Ideally, the younger guys will be able to step into those roles and give the Hawks another dose of speed.

And there’s always the nuclear option of moving Patrick Kane up in the lineup next to Toews. This would require a major restructuring of the team’s forward lines from top to bottom, but if you REALLY wanted to get your superstar center the right support next season, that’s the most obvious way to do it. However, you’d figure the Hawks would rather try other options before breaking up the second line that was so good a year ago.

If I had to guess right now, I’d figure Toews begins the season with Panik and Hinostroza as his wings, assuming Q is serious about moving Hossa down. There’s still a lot that could change over the next few weeks, though.

Can a prospect crack the defense?

Barring surprise, we can already tell you the seven defensemen who will be on Chicago’s opening roster: Duncan Keith, Brent Seabrook, Niklas Hjalmarsson, Brian Campbell, Michal Kempny, Trevor van Riemsdyk and Michal Rozsival. Only one of them, Kempny, is waivers-exempt, and he seems highly likely to make the NHL roster given that he has a European Assignment Clause.

So there’s nobody the Hawks can freely send down to the AHL without risking giving them up for free, and Rozy seems like the default seventh guy considering there’s no other reason why they’d re-sign him. He’s familiar with the system and the team likes him, so, fine, not a big deal.

But it begs the question of how a prospect like Ville Pokka or Gustav Forsling can even crack into this group assuming Kempny is in. Given the waivers status of the guys ahead of them, the Blackhawks would need to trade a player (most likely TVR) in order to open up another spot. That’s especially notable if the team wanted to keep Forsling, who will return to Sweden if he doesn’t make the opening day roster.

So I wouldn’t dismiss the possibility of a young defenseman-for-young forward trade by the end of training camp if the Hawks decide they can’t afford to send Forsling back overseas. Otherwise, the defense is already in place and hopefully that stability will be valuable.

Alexandre Fortin tries to earn a contract

The prospect camp star has already made it this far, but he’s still waiting for the real prize: an entry-level contract offer from the Blackhawks. The 19-year-old forward impressed in prospect camp and at the rookie tournament in Traverse City, Mich., but his agent recently told The Athletic’s Scott Powers that the two sides haven’t discussed a deal yet.

There’s no rush for either side, as the Hawks have until Oct. 12 to sign Fortin before he’ll have to return to the QMJHL and re-enter the 2017 NHL Draft. And assuming the winger continues to impress at training camp beside NHL-caliber talent, you can expect Chicago to offer him an ELC before the season. It’s hard to say what the Hawks have in Fortin at this point, but he’s done enough to earn a flier.
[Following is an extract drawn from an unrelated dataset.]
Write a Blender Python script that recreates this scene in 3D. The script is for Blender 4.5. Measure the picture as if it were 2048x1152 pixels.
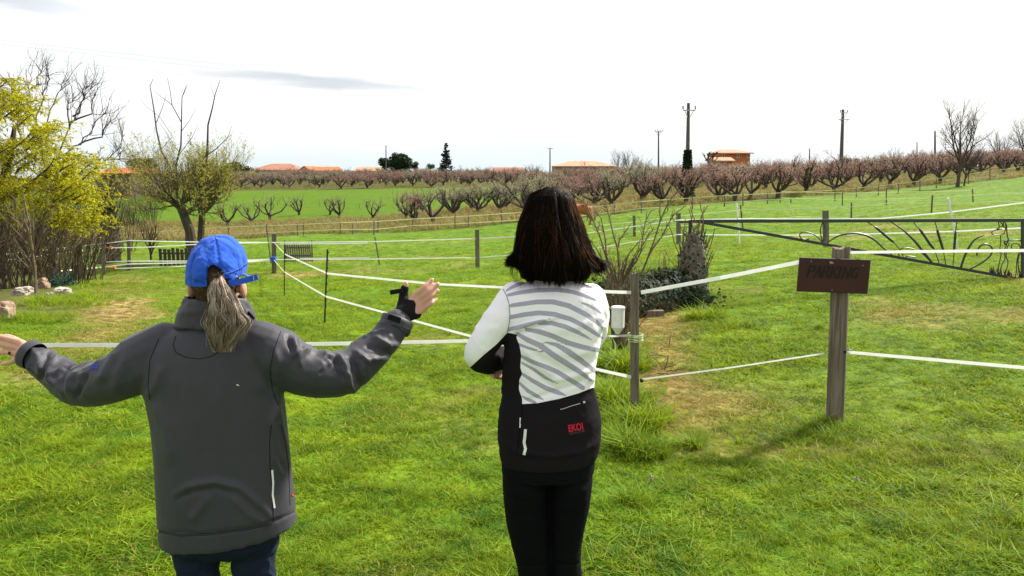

Mark McNeill gets his big chance

Of all the young forwards battling for playing time in camp, you might be surprised to hear that McNeill makes the opening roster. The former first-round pick is rarely still mentioned among the team’s top prospects and re-signed to a one-year deal with little fanfare after hitting restricted free agency over the summer.
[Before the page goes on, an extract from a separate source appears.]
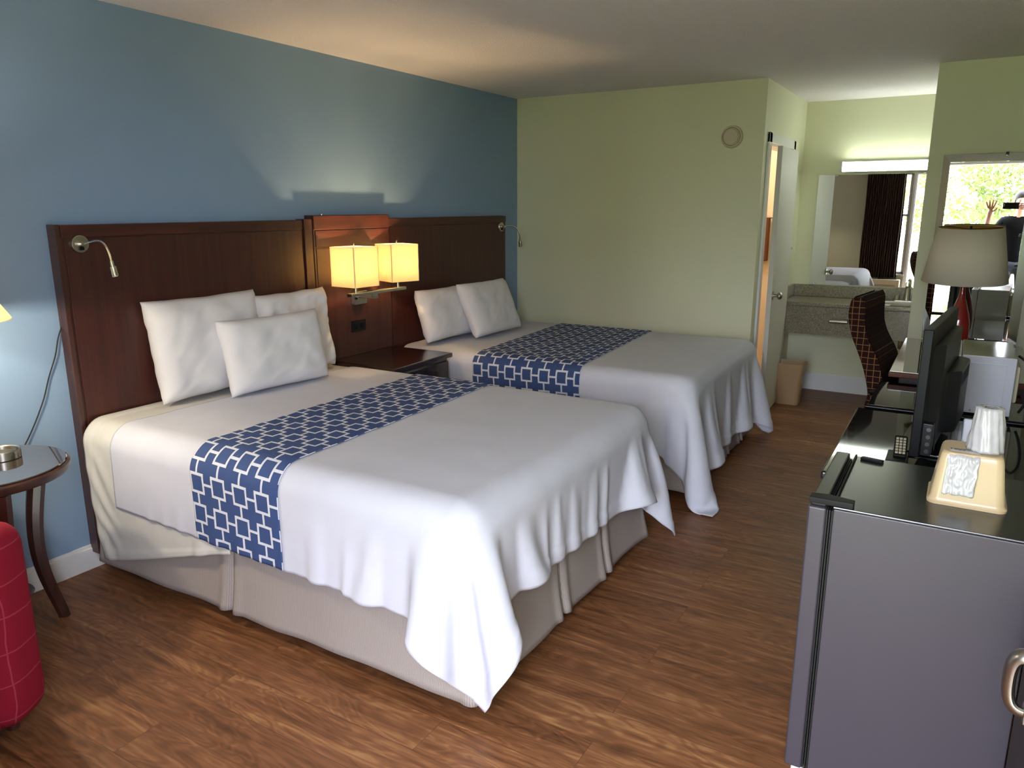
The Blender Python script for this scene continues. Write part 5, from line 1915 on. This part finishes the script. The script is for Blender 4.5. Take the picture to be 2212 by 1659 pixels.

But McNeill is no longer waiver-exempt, which may give him a big leg up over the competition to make the opening roster. That’s because unlike the Hawks’ other young forwards, McNeill will have to clear waivers if Chicago assigns him to Rockford to open the season.

McNeill is a 23-year-old former first-round pick with some track record of production in the AHL, so it’s hard to believe that nobody would pluck him off waivers. That means the Hawks are deciding between three options: (a) give McNeill a legit shot in the NHL to start the season (b) let him hit waivers and risk losing him for nothing (c) trade him.

Considering the Hawks just had several months to trade McNeill and chose not to despite rumors, it seems like they’re still open to the idea that he could contribute to this team. After putting up 48 points in 63 AHL games last season, it’s not that crazy. Don’t be surprised if McNeill is in a bottom-six role to open the season.

The health updates

Even after the long offseason, a bunch of Hawks are still seemingly entering the season nicked up. Duncan Keith skipped the World Cup to continue knee rehab, Marcus Kruger and Marian Hossa had injury scares in Toronto and Nick Schmaltz missed a couple games in Michigan with a minor injury. None of them sound like problems that will stretch deep into the season, but for a team that’s relatively thin, they can’t afford to have too many key players miss time.

The most prominent issue here is whether Keith will be ready for opening night, as GM Stan Bowman recently declined to confirm whether that would be the case. It seemed like Bowman was just hedging, as he also said the injury was nothing serious, but if Keith misses a week or two to open the season, the Hawks will have to re-shuffle their defensive corps to not stumble out of the gate.